O rapagão de braço tatuado e barba rala já foi seminarista e militar, mas hoje ganha a vida de vestido, batom vermelho, peruca loira e seios falsos.
Aos 28 anos, o locutor Deivid Jorge Benetti enxerga o que já viveu como preparação para o que vive hoje: a personagem Valéria do Sul, que arranca sorrisos e conquista fãs em frente às lojas do Centro.
— No seminário, aprendi como passar uma mensagem. No Exército, entendi a importância da amizade. E, com a Valéria, uso tudo isso para mostrar que um abraço, um sorriso ou um elogio podem transformar o dia de alguém — afirma Deivid, que depois conclui: — Ela é uma forma de me levar ao céu.
Até pode ser, mas, por enquanto, Valéria tem sido boa em levar gente para as lojas: sempre com a agenda lotada, Deivid é disputado por comerciantes da região central. Proprietário de uma ótica na Borges de Medeiros, Rick Tailor Madruga garante que o movimento sobe de 30% a 50% às quartas-feiras, quando o locutor aparece.
— O cara tem uma empatia incrível. Não importa o que a pessoa está vestindo, ele oferece um café e já sai abraçando — conta Rick.
A coluna testemunhou esse carisma em ação: alternando vozes de criança, de tia com sotaque da Serra, de guria da Capital e da própria Valéria, Deivid improvisa diálogos hilariantes – reproduzidos aqui, eles talvez nem tivessem tanta graça, mas a figura, o jeito, a espontaneidade do locutor são impagáveis.
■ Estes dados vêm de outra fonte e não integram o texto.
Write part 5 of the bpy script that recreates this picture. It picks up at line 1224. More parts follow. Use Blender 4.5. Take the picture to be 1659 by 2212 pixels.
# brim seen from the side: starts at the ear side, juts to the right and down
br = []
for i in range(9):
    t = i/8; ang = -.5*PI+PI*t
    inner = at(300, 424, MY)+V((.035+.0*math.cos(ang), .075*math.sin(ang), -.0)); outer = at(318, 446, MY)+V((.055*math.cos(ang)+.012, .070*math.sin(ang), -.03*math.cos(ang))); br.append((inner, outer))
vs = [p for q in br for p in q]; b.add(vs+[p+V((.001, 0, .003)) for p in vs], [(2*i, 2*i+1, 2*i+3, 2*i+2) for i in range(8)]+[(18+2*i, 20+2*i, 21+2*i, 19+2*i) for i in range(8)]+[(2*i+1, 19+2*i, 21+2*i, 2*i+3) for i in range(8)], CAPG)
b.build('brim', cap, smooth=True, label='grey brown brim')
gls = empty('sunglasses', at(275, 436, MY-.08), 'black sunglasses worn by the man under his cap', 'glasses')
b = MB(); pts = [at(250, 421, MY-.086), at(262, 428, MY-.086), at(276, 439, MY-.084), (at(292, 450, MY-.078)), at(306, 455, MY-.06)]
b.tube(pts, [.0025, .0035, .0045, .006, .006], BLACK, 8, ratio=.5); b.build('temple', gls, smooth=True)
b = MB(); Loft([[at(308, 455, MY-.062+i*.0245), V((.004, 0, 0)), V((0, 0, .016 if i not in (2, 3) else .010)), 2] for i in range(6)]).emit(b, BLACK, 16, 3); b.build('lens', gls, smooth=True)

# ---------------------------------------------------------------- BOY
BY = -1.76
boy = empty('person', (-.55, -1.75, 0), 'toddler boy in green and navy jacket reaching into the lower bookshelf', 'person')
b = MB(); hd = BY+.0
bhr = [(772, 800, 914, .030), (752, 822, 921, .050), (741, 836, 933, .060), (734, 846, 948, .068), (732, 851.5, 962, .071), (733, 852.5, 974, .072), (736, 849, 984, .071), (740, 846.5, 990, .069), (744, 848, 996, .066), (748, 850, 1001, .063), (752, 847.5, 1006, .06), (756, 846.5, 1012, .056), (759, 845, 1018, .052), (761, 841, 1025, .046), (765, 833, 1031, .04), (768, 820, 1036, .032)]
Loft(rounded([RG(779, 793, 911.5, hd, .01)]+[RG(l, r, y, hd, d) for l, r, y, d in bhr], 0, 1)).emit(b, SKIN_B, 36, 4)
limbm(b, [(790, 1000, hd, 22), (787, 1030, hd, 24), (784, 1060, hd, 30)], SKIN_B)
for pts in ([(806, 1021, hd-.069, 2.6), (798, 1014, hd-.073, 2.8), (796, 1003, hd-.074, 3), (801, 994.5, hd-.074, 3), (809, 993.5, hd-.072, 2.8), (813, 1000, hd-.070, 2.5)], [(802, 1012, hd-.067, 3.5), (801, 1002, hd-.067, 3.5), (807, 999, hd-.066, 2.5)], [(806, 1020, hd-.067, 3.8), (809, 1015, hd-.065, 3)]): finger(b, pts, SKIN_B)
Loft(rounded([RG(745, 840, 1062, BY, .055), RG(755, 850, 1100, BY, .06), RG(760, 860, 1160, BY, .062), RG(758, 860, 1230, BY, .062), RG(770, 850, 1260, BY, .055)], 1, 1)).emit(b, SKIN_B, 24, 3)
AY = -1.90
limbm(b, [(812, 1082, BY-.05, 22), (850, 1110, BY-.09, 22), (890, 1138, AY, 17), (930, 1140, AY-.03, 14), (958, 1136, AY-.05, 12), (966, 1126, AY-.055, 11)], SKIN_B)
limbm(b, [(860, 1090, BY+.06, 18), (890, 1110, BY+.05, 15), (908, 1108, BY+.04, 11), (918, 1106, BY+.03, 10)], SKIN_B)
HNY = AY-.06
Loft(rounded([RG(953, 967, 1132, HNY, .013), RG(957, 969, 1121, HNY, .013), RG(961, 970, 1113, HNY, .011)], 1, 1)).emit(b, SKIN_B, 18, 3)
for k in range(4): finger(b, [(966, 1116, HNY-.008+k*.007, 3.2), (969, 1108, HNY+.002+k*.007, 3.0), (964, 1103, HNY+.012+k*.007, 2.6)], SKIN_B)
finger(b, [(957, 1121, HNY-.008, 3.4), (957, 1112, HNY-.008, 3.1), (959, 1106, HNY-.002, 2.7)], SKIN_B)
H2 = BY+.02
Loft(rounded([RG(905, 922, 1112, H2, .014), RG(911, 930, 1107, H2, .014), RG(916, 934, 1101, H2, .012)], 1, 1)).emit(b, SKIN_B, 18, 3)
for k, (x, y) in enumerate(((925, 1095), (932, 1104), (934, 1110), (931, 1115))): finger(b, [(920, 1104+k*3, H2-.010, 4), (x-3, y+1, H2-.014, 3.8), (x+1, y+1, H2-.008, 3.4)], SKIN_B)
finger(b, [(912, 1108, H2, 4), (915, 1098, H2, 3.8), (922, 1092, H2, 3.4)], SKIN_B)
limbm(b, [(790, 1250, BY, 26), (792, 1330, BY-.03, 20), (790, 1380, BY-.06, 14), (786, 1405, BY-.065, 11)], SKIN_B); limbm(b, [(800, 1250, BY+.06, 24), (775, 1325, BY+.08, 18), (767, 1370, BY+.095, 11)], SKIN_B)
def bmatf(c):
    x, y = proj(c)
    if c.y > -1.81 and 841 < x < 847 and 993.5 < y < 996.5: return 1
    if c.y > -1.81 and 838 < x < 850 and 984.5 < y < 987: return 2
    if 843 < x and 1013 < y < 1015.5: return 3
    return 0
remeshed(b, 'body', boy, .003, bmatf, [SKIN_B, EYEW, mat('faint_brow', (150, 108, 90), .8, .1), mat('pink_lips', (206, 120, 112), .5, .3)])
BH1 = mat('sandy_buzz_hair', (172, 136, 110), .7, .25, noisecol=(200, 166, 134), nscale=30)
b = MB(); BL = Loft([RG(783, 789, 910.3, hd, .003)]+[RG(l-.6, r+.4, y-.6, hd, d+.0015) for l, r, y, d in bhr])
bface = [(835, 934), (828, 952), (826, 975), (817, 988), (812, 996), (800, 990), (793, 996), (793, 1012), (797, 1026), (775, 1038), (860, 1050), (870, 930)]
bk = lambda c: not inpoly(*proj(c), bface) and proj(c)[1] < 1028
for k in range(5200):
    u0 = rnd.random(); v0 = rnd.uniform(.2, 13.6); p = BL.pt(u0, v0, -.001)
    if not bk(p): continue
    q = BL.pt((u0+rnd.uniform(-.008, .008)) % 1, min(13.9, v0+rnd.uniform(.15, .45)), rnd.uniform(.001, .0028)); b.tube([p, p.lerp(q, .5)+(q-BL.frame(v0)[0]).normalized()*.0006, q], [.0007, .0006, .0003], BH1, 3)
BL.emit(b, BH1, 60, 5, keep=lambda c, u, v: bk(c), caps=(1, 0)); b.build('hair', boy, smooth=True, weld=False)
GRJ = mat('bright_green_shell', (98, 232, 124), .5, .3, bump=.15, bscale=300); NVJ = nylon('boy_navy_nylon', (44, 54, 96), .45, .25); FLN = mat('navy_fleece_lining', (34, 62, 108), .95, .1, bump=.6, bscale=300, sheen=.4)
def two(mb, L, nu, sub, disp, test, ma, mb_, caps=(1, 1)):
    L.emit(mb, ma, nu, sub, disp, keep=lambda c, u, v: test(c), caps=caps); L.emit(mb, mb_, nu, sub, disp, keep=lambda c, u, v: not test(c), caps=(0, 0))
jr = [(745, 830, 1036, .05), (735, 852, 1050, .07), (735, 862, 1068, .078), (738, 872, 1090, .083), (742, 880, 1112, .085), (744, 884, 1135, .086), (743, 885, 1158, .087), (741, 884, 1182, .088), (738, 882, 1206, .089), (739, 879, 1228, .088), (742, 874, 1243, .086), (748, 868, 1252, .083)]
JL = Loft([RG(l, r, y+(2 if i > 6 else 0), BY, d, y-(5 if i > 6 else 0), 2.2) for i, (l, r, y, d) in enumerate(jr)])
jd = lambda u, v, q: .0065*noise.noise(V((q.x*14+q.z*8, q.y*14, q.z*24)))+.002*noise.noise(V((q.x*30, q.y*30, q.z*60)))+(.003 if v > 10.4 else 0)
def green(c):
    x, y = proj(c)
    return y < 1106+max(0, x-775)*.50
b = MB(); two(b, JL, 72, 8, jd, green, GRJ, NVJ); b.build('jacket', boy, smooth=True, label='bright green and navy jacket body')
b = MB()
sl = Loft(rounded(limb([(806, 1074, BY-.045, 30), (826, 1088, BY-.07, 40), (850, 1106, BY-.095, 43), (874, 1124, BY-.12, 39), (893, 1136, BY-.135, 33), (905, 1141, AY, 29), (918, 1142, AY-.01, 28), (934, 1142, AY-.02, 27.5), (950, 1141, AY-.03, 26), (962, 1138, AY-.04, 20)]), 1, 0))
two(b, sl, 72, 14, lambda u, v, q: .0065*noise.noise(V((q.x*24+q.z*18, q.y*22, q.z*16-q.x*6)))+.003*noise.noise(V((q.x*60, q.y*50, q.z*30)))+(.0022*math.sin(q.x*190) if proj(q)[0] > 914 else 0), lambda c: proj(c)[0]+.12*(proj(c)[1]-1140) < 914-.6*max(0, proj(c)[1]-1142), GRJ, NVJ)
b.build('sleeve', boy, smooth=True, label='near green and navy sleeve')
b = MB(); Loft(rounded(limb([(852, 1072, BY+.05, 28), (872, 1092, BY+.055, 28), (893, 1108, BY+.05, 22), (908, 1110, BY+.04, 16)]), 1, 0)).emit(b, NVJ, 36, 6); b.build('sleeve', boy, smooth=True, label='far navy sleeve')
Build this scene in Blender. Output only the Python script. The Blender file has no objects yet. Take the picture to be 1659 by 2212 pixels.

— Mas como é linda, vem cá um pouquinho! — Valéria já chega com elogio. — O boy já te deu presente este ano? Faz ele te comprar um óculos, senão vai seguir só te dando pão — provoca ela, porque Deivid um dia viu um casal de idosos discutindo: a senhora se queixava que o marido, morrinha, só sabia comprar pão.
Ninguém sabe explicar ao certo por que a personagem atrai tanta gente.
— Ele tem uma coisa diferente, não sei o que é. Eu passo por aqui e já fico mais feliz — diz a aposentada Terezinha Barilli, 64 anos.
Doze anos atrás, quando deixou o seminário ao concluir que “não tinha vocação”, Deivid ouviu do padre que ele faria mais por Deus acolhendo gente na rua. Chegou a virar soldado em São Gabriel, mas precisou voltar à Capital para cuidar da mãe, que mais tarde morreria de câncer.
Hoje, casado com a comerciante Madalena, o locutor diz que seu sonho é erguer uma igreja na Zona Sul, em homenagem a Nossa Senhora de Guadalupe:
— Sou muito devoto e prometi isso para ela. Trabalho todo dia pensando nisso.